Data section:
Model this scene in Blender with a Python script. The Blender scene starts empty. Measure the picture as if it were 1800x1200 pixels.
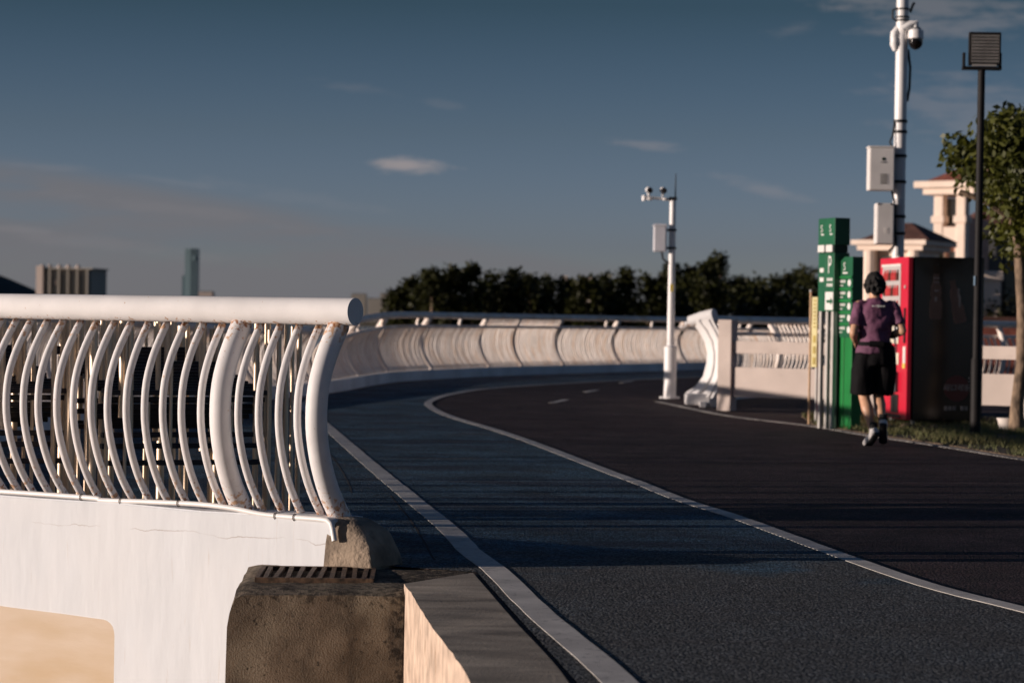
import bpy, bmesh, math, random
from mathutils import Vector, Matrix, noise as mnoise
R = math.radians
rng = random.Random(7)
sc = bpy.context.scene
C = sc.collection
# ------------------------------------------------------------------ camera
cam_d = bpy.data.cameras.new('camera')
cam = bpy.data.objects.new('camera', cam_d); C.objects.link(cam)
cam_d.lens = 85.0; cam_d.sensor_width = 36.0
cam_d.clip_start = 0.1; cam_d.clip_end = 20000
pit = math.atan(42 / 4250.0); rol = 0.016
fw = Vector((0, math.cos(pit), -math.sin(pit))); r0 = Vector((1, 0, 0)); u0 = r0.cross(fw)
cr = math.cos(rol) * r0 + math.sin(rol) * u0; cu = -math.sin(rol) * r0 + math.cos(rol) * u0
m = Matrix((cr, cu, -fw)).transposed().to_4x4(); m.translation = Vector((0, 0, 1.22))
cam.matrix_world = m
cam_d.dof.use_dof = True; cam_d.dof.focus_distance = 12.3; cam_d.dof.aperture_fstop = 3.8
sc.camera = cam
# ------------------------------------------------------------------ light
SUN_EL = 6.1; SUN_AZ = 258.5          # azimuth clockwise from +Y
w = bpy.data.worlds.new('World'); sc.world = w; w.use_nodes = True
nt = w.node_tree; N = nt.nodes; L = nt.links; N.clear()
def wn(t, **k):
    n = N.new(t)
    for a, b in k.items(): setattr(n, a, b)
    return n
out = wn('ShaderNodeOutputWorld'); bg = wn('ShaderNodeBackground'); bg.inputs[1].default_value = 0.10
sky = wn('ShaderNodeTexSky', sky_type='NISHITA', sun_disc=False, sun_elevation=R(SUN_EL), sun_rotation=R(SUN_AZ),
         altitude=0, air_density=1.0, dust_density=0.6, ozone_density=3.0)
def wmath(op, a, b=None, c=None):
    n = wn('ShaderNodeMath', operation=op)
    for i, v in enumerate((a, b, c)):
        if v is None: continue
        if isinstance(v, (int, float)): n.inputs[i].default_value = v
        else: L.new(v, n.inputs[i])
    return n.outputs[0]
def wmix(f, a, b):
    n = wn('ShaderNodeMix', data_type='RGBA')
    for s, v in ((n.inputs[0], f), (n.inputs[6], a), (n.inputs[7], b)):
        if isinstance(v, (int, float)): s.default_value = v
        elif isinstance(v, tuple): s.default_value = v
        else: L.new(v, s)
    return n.outputs[2]
hsv = wn('ShaderNodeHueSaturation'); hsv.inputs['Saturation'].default_value = 0.9; hsv.inputs['Value'].default_value = 1.0
L.new(sky.outputs[0], hsv.inputs['Color'])
tc = wn('ShaderNodeTexCoord'); sep = wn('ShaderNodeSeparateXYZ'); L.new(tc.outputs['Generated'], sep.inputs[0])
front = wmath('GREATER_THAN', sep.outputs[1], 0.2)
ysafe = wmath('MAXIMUM', sep.outputs[1], 0.2)
uu = wmath('DIVIDE', sep.outputs[0], ysafe); vv = wmath('DIVIDE', sep.outputs[2], ysafe)
comb = wn('ShaderNodeCombineXYZ'); L.new(uu, comb.inputs[0]); L.new(vv, comb.inputs[1])
def cnoise(scale, sx, sy, detail, rough=.55):
    mp = wn('ShaderNodeMapping'); mp.inputs['Scale'].default_value = (sx, sy, 1); L.new(comb.outputs[0], mp.inputs[0])
    n = wn('ShaderNodeTexNoise'); n.inputs['Scale'].default_value = scale; n.inputs['Detail'].default_value = detail
    n.inputs['Roughness'].default_value = rough
    L.new(mp.outputs[0], n.inputs['Vector']); return n.outputs[0]
wis = cnoise(34, 1.0, 4.5, 8, .66)
wis2 = cnoise(9, 1.0, 6.0, 5, .55)
total = None
#          px x, px y, half w, half h, rot deg, strength, noise
CLOUDS = [(712, 293, 80, 17, -1, .80, 1.5), (1135, 258, 72, 12, -5, .30, 1.8), (1335, 331, 105, 16, -9, .22, 1.8),
          (1640, 20, 240, 55, -3, .30, 2.2), (1720, 195, 190, 75, -8, .20, 2.4), (600, 152, 90, 14, -4, .09, 2.0),
          (1390, 52, 60, 14, 12, .12, 2.0), (775, 185, 40, 10, -10, .08, 2.0), (70, 293, 150, 9, -3, .10, 1.8), (290, 318, 130, 8, -6, .10, 1.8), (30, 405, 90, 12, -3, .14, 1.8),
          (500, 345, 220, 16, -6, .06, 2.2), (150, 425, 240, 16, -5, .08, 2.2), (330, 372, 240, 14, -6, .07, 2.4)]
for px_, py_, hw, hh, rot, st, na in CLOUDS:
    hz = 558 + .016 * (px_ - 900)
    mp = wn('ShaderNodeMapping'); mp.vector_type = 'TEXTURE'
    mp.inputs['Location'].default_value = ((px_ - 900) / 4250, (hz - py_) / 4250, 0)
    mp.inputs['Rotation'].default_value = (0, 0, R(rot) - .016)
    mp.inputs['Scale'].default_value = (hw / 4250, hh / 4250, 1)
    L.new(comb.outputs[0], mp.inputs[0])
    ln = wn('ShaderNodeVectorMath', operation='LENGTH'); L.new(mp.outputs[0], ln.inputs[0])
    v = wmath('SUBTRACT', 1.0, ln.outputs['Value'])
    v = wmath('MULTIPLY_ADD', wmath('SUBTRACT', wis, .5), na * 1.6, v)
    mr = wn('ShaderNodeMapRange'); mr.interpolation_type = 'SMOOTHSTEP'
    mr.inputs[1].default_value = -.05; mr.inputs[2].default_value = .95
    L.new(v, mr.inputs[0])
    v = wmath('MULTIPLY', mr.outputs[0], st)
    total = v if total is None else wmath('MAXIMUM', total, v)
# low cloud bank spreading over the left of the view, thin cirrus elsewhere
bk = wn('ShaderNodeMapRange', interpolation_type='SMOOTHSTEP'); L.new(wmath('MULTIPLY_ADD', uu, .165, vv), bk.inputs[0])
bk.inputs[1].default_value = .032; bk.inputs[2].default_value = .021
bk2 = wn('ShaderNodeMapRange', interpolation_type='SMOOTHSTEP'); L.new(wis2, bk2.inputs[0]); bk2.inputs[1].default_value = .30; bk2.inputs[2].default_value = .56
bank = wmath('MULTIPLY', wmath('MULTIPLY', bk.outputs[0], bk2.outputs[0]), .85)
low = wn('ShaderNodeMapRange', interpolation_type='SMOOTHSTEP'); L.new(vv, low.inputs[0]); low.inputs[1].default_value = .072; low.inputs[2].default_value = .05
bank = wmath('MULTIPLY', bank, low.outputs[0])
cl = wmath('MULTIPLY', wmath('MAXIMUM', total, 0.0), front)
bank = wmath('MULTIPLY', bank, front)
# grey-blue evening haze: pales towards the horizon all round the sky
rmp = wn('ShaderNodeValToRGB'); rmp.color_ramp.interpolation = 'LINEAR'
mz = wn('ShaderNodeMapRange'); L.new(sep.outputs[2], mz.inputs[0]); mz.inputs[1].default_value = 0; mz.inputs[2].default_value = .4
L.new(mz.outputs[0], rmp.inputs[0])
el_ = rmp.color_ramp.elements
for p_, c_ in zip((0.0, .075, .19, .32, 1.0), ((1.18, 1.40, 2.50), (.86, .94, 1.70), (.62, .65, .97), (.325, .39, .49), (.30, .38, .50))):
    e_ = el_[0] if p_ == 0.0 else (el_[len(el_) - 1] if p_ == 1.0 else el_.new(p_))
    e_.position = p_; e_.color = (*c_, 1)
mul = wn('ShaderNodeMix', data_type='RGBA', blend_type='MULTIPLY'); mul.inputs[0].default_value = 1
L.new(hsv.outputs[0], mul.inputs[6]); L.new(rmp.outputs[0], mul.inputs[7])
c1 = wmix(bank, mul.outputs[2], (1.62, 1.60, 1.74, 1))
c2 = wmix(cl, c1, (3.3, 2.9, 2.9, 1))
L.new(c2, bg.inputs[0]); L.new(bg.outputs[0], out.inputs[0])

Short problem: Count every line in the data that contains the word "scene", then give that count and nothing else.

Result: 2